• [Supplied material]:
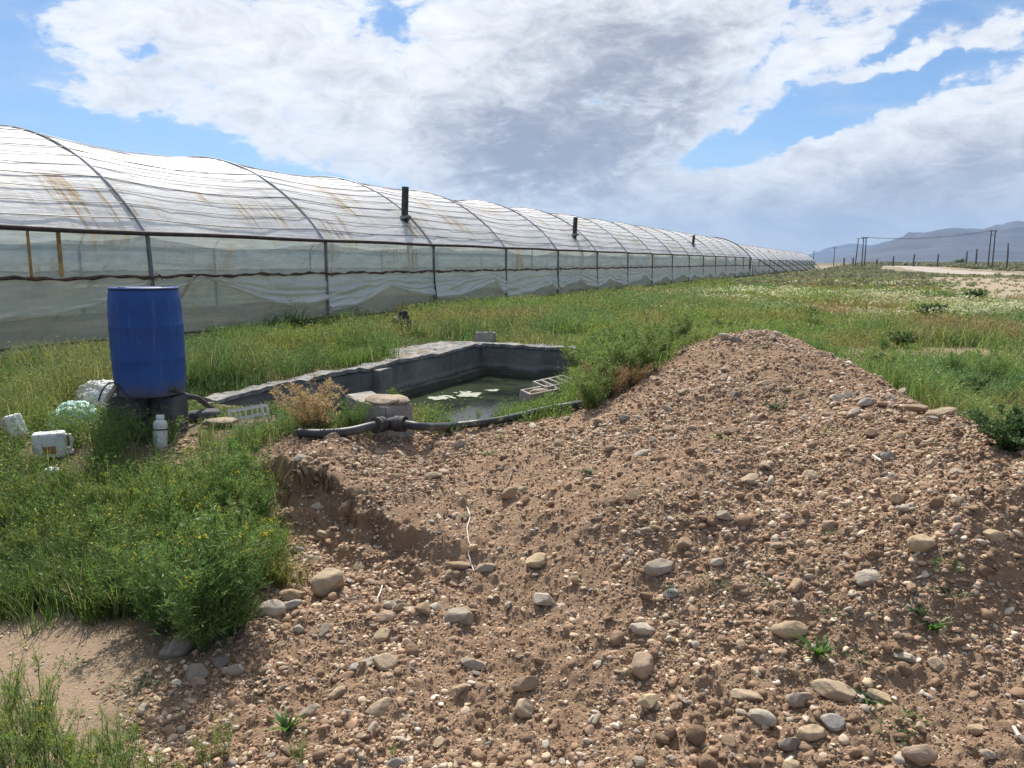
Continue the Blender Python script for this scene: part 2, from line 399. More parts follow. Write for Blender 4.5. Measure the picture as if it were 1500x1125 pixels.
far = np.array([.21, .20, .125])*(1-sstep(.45, .62, nf)[..., None])+np.array([.31, .265, .19])*sstep(.45, .62, nf)[..., None]
far = far*(1-.5*sstep(250, 900, rd)[..., None]); kf = sstep(70, 160, rd)[..., None]
C = soil*(1-kf)+far*kf
patch = sstep(.57, .67, fbm(GX/2.2, GY/2.2, 97, 4))[..., None]*sstep(6, 9, rd)[..., None]*.8
C = C*(1-patch)+np.array([.33, .245, .165])*patch
C = C*(1-lt[..., None])+np.array([.36, .29, .22])*lt[..., None]
C = C*(1-sn[..., None])+sand*sn[..., None]
C = C*(1-gg[..., None])+dirt*gg[..., None]
hp = P(18, 575, .1); kh = np.exp(-(((GX-hp[0])/.5)**2+((GY-hp[1])/.6)**2))[..., None]; kh = np.clip(kh*1.6, 0, 1)
C = C*(1-kh)+np.array([.10, .07, .05])*kh
nr, na = GX.shape
idx = np.arange(nr*na).reshape(nr, na); nx = np.roll(idx, -1, 1)
F = np.stack([idx[:-1], idx[1:], nx[1:], nx[:-1]], -1).reshape(-1, 4)
t = NT('earth'); co = t.coord()
n1 = t.noise(60, 6, .65, co); n2 = t.noise(9, 5, .6, co); n3 = t.noise(220, 3, .6, co)
c = t.mix(t.math('MULTIPLY', t.ramp(n1, .4, .75), .38), t.attr(), (.13, .085, .052))
c = t.mix(t.math('MULTIPLY', t.ramp(n3, .58, .72), .45), c, (.50, .41, .32))
c = t.mix(t.math('MULTIPLY', t.ramp(n2, .42, .75), .22), c, (.42, .33, .24))
hgt = t.math('ADD', t.math('MULTIPLY', n1, 1.0), t.math('MULTIPLY', n3, .4))
M_EARTH = t.done(t.principled(color=c, rough=1.0, spec=.15, normal=t.bump(hgt, .9, .02)))
ground = mesh_np('ground', np.stack([GX2, GY2, GZ], -1).reshape(-1, 3), F, M_EARTH, C.reshape(-1, 3), smooth=True)
tag(ground, kind='structure')

def ribbon(name, pts, w, z, mat):
    pts = [np.array(p, float) for p in pts]; q = []
    for i in range(len(pts)-1):
        for k in range(8): q.append(pts[i]+(pts[i+1]-pts[i])*k/8)
    q.append(pts[-1]); V = []
    for i, p in enumerate(q):
        tt = q[min(i+1, len(q)-1)]-q[max(i-1, 0)]; tt /= np.hypot(*tt); nn = np.array([-tt[1], tt[0]])
        for s_ in (-1, -.33, .33, 1):
            e = p+nn*s_*w/2*(1+.12*math.sin(i*1.3+s_)); V.append((e[0], e[1], 0))
    V = np.array(V); V[:, 2] = H(V[:, 0], V[:, 1], False)+z
    F = [(4*i+j, 4*i+j+1, 4*i+5+j, 4*i+4+j) for i in range(len(q)-1) for j in range(3)]
    return tag(mesh_np(name, V, np.array(F), mat), kind='structure')
M_ROAD = simple_mat('road_dust', (.36, .31, .26), .95, .12, .4, .3, .02)
ribbon('road', ROADC, 9.5, .05, M_ROAD)

# hazy mountains far beyond the plain
M_HILL = simple_mat('hill_rock', (.06, .062, .07), .95, .35, .0011, .5, 30, bscale=.004)
def hills(name, prof, d0, d1, seed):
    us = np.linspace(prof[0][0], prof[-1][0], 260); vv = np.interp(us, [p[0] for p in prof], [p[1] for p in prof])
    dep = np.linspace(0, 1.6, 60); V = np.zeros((60, 260, 3))
    for j, tt in enumerate(dep):
        dist = d0+(d1-d0)*tt; X = (us-750)/FPX*1.012*dist; Y = np.full(260, dist)
        k = np.where(tt < 1, tt**1.25, max(0, 1-(tt-1)/.6))
        rid = 1-np.abs(fbm(X/700, Y/900, seed, 5)*2-1)
        hh = (383.5-vv)/FPX*d1*k*(.60+.56*rid if tt < .97 else .98+.04*rid)
        V[j, :, 0] = X; V[j, :, 1] = Y; V[j, :, 2] = hh-12+(fbm(X/300, Y/300, seed+3, 4)-.5)*60*k
    i = np.arange(60*260).reshape(60, 260)
    F = np.stack([i[:-1, :-1], i[:-1, 1:], i[1:, 1:], i[1:, :-1]], -1).reshape(-1, 4)
    tag(mesh_np(name, V.reshape(-1, 3), F, M_HILL, smooth=True), kind='structure')
hills('hills', [(1195,380),(1240,368),(1262,359),(1285,352),(1310,343),(1350,335.5),(1390,332.5),(1430,334),(1460,327),(1500,325),(1600,316),(1700,322),(1850,335),(2100,360),(2300,380)], 5200, 9500, 101)
hills('distant_hills', [(1120,381),(1170,373),(1195,364),(1215,360),(1238,355.5),(1262,358),(1300,352),(1360,350),(1420,352),(1600,350),(1900,352),(2200,372)], 12500, 17500, 131)

# the air itself: pale haze over the plain and in front of the mountains
t = NT('air'); t.t.nodes.remove(t.out); t.out = t.n('ShaderNodeOutputMaterial')
pv = t.n('ShaderNodeVolumePrincipled', {'Color': (.31, .475, .76), 'Density': 4.6e-5, 'Anisotropy': .15})
t.t.links.new(pv.outputs[0], t.out.inputs['Volume'])
tag(MB().box((0, 0, 0), (52000, 42000, 1100)).build('haze', t.m), kind='stuff')
bpy.data.objects["haze"].location = (0, 0, 550-3)
# ------------------------------------------------------------------ greenhouses
HW, EAVE, MIDR, BASER = 4.7, 2.17, 1.33, .17; CR = 5.9; CZ = EAVE-CR*math.cos(R(52.8)); CAR = R(52.8)
S0, SPAN = 10.87, 5.45
def film_mat(name, white, open_, streak, tint, thick=.5, horiz=False):
    t = NT(name); co = t.coord()
    so = t.n('ShaderNodeSeparateXYZ', {0: co}); cx, cs, cz = so.outputs
    # rust runs down the slope under the wires, mostly mid-bay
    v1 = t.n('ShaderNodeCombineXYZ', {0: t.math('MULTIPLY', cs, 5.5), 1: t.math('MULTIPLY', cz, .45), 2: 0.0})
    s1 = t.noise(1.0, 5, .65, v1)
    v2 = t.n('ShaderNodeCombineXYZ', {0: t.math('MULTIPLY', cs, .55), 1: t.math('MULTIPLY', cz, .9), 2: 3.0})
    s2 = t.noise(1.0, 3, .5, v2)
    rust = t.math('MULTIPLY', t.ramp(s1, .46, .64), t.ramp(s2, .46, .62))
    v3 = t.n('ShaderNodeCombineXYZ', {0: t.math('MULTIPLY', cs, 22), 1: t.math('MULTIPLY', cz, 1.2), 2: 0.0})
    fine = t.ramp(t.noise(1.0, 3, .6, v3), .45, .8)
    rust = t.math('MULTIPLY', t.math('ADD', t.math('MULTIPLY', rust, .55), t.math('MULTIPLY', t.math('MULTIPLY', fine, t.ramp(s2, .46, .7)), .35)), streak, clamp=True)
    v4 = t.n('ShaderNodeMapping', {'Vector': co, 'Scale': (1, .35, 2.2)})
    cl = t.noise(2.2, 6, .65, v4); dust = t.noise(7, 6, .7, co)
    base = t.mix(t.ramp(cl, .3, .72), tint, white)
    base = t.mix(rust, base, (.50, .35, .16))
    nrm = t.bump(t.math('ADD', t.noise(3.2, 4, .6, v4), t.math('MULTIPLY', s1, .35)), .5, .06)
    dif = t.n('ShaderNodeBsdfDiffuse', {'Color': base, 'Normal': nrm}); trl = t.n('ShaderNodeBsdfTranslucent', {'Color': base, 'Normal': nrm})
    body = t.n('ShaderNodeMixShader', {0: thick, 1: trl.outputs[0], 2: dif.outputs[0]})
    clear = t.n('ShaderNodeBsdfTransparent', {'Color': (.93, .95, .95)})
    op = t.math('SUBTRACT', open_, t.math('ADD', t.math('MULTIPLY', t.ramp(dust, .45, .75), .16), t.math('MULTIPLY', rust, .3)), clamp=True)
    m1 = t.n('ShaderNodeMixShader', {0: op, 1: body.outputs[0], 2: clear.outputs[0]})
    gl = t.n('ShaderNodeBsdfGlossy', {'Color': (1, 1, 1), 'Roughness': .5, 'Normal': nrm})
    fr = t.n('ShaderNodeFresnel', {'IOR': 1.35, 'Normal': nrm}).outputs[0]
    m2 = t.n('ShaderNodeMixShader', {0: t.math('MULTIPLY', fr, .22), 1: m1.outputs[0], 2: gl.outputs[0]})
    return t.done(m2)
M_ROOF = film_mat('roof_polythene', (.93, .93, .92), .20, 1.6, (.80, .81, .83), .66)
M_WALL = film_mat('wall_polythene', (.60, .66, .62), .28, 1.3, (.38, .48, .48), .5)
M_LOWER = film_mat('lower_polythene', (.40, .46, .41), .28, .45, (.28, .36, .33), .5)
M_SWAG = film_mat('slack_polythene', (.92, .90, .78), .07, .35, (.78, .78, .66), .35)
M_STEEL = simple_mat('galvanised_tube', (.20, .21, .22), .6, .3, 4, .2, .003, .3)
M_HOOP = simple_mat('dull_hoop_tube', (.31, .32, .34), .6, .3, 4, .2, .003, .2)
M_WIRE = simple_mat('dull_wire', (.23, .22, .22), .6, .3, 4, .1, .002, .4)
M_RUSTY = simple_mat('rusty_rail', (.095, .055, .035), .85, .5, 9, .6, .01, spots=(14, .55, (.24, .10, .04), .8))
M_EAVE = simple_mat('dark_eave_rail', (.075, .05, .045), .8, .4, 5, .4, .01)
M_BLACK = simple_mat('sooty_pipe', (.060, .056, .054), .75, .5, 8, .3, .004)
M_RAG = simple_mat('brown_tie', (.22, .13, .07), .9, .4, 20, .6, .01)
def arc(q):                       # height of the hoop q metres in from the wall
    return CZ+math.sqrt(max(CR*CR-(q-HW)**2, 0))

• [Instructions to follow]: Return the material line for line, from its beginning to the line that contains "tag(ground, kind='structure')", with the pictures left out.

• [Completed exercise]:
Continue the Blender Python script for this scene: part 2, from line 399. More parts follow. Write for Blender 4.5. Measure the picture as if it were 1500x1125 pixels.
far = np.array([.21, .20, .125])*(1-sstep(.45, .62, nf)[..., None])+np.array([.31, .265, .19])*sstep(.45, .62, nf)[..., None]
far = far*(1-.5*sstep(250, 900, rd)[..., None]); kf = sstep(70, 160, rd)[..., None]
C = soil*(1-kf)+far*kf
patch = sstep(.57, .67, fbm(GX/2.2, GY/2.2, 97, 4))[..., None]*sstep(6, 9, rd)[..., None]*.8
C = C*(1-patch)+np.array([.33, .245, .165])*patch
C = C*(1-lt[..., None])+np.array([.36, .29, .22])*lt[..., None]
C = C*(1-sn[..., None])+sand*sn[..., None]
C = C*(1-gg[..., None])+dirt*gg[..., None]
hp = P(18, 575, .1); kh = np.exp(-(((GX-hp[0])/.5)**2+((GY-hp[1])/.6)**2))[..., None]; kh = np.clip(kh*1.6, 0, 1)
C = C*(1-kh)+np.array([.10, .07, .05])*kh
nr, na = GX.shape
idx = np.arange(nr*na).reshape(nr, na); nx = np.roll(idx, -1, 1)
F = np.stack([idx[:-1], idx[1:], nx[1:], nx[:-1]], -1).reshape(-1, 4)
t = NT('earth'); co = t.coord()
n1 = t.noise(60, 6, .65, co); n2 = t.noise(9, 5, .6, co); n3 = t.noise(220, 3, .6, co)
c = t.mix(t.math('MULTIPLY', t.ramp(n1, .4, .75), .38), t.attr(), (.13, .085, .052))
c = t.mix(t.math('MULTIPLY', t.ramp(n3, .58, .72), .45), c, (.50, .41, .32))
c = t.mix(t.math('MULTIPLY', t.ramp(n2, .42, .75), .22), c, (.42, .33, .24))
hgt = t.math('ADD', t.math('MULTIPLY', n1, 1.0), t.math('MULTIPLY', n3, .4))
M_EARTH = t.done(t.principled(color=c, rough=1.0, spec=.15, normal=t.bump(hgt, .9, .02)))
ground = mesh_np('ground', np.stack([GX2, GY2, GZ], -1).reshape(-1, 3), F, M_EARTH, C.reshape(-1, 3), smooth=True)
tag(ground, kind='structure')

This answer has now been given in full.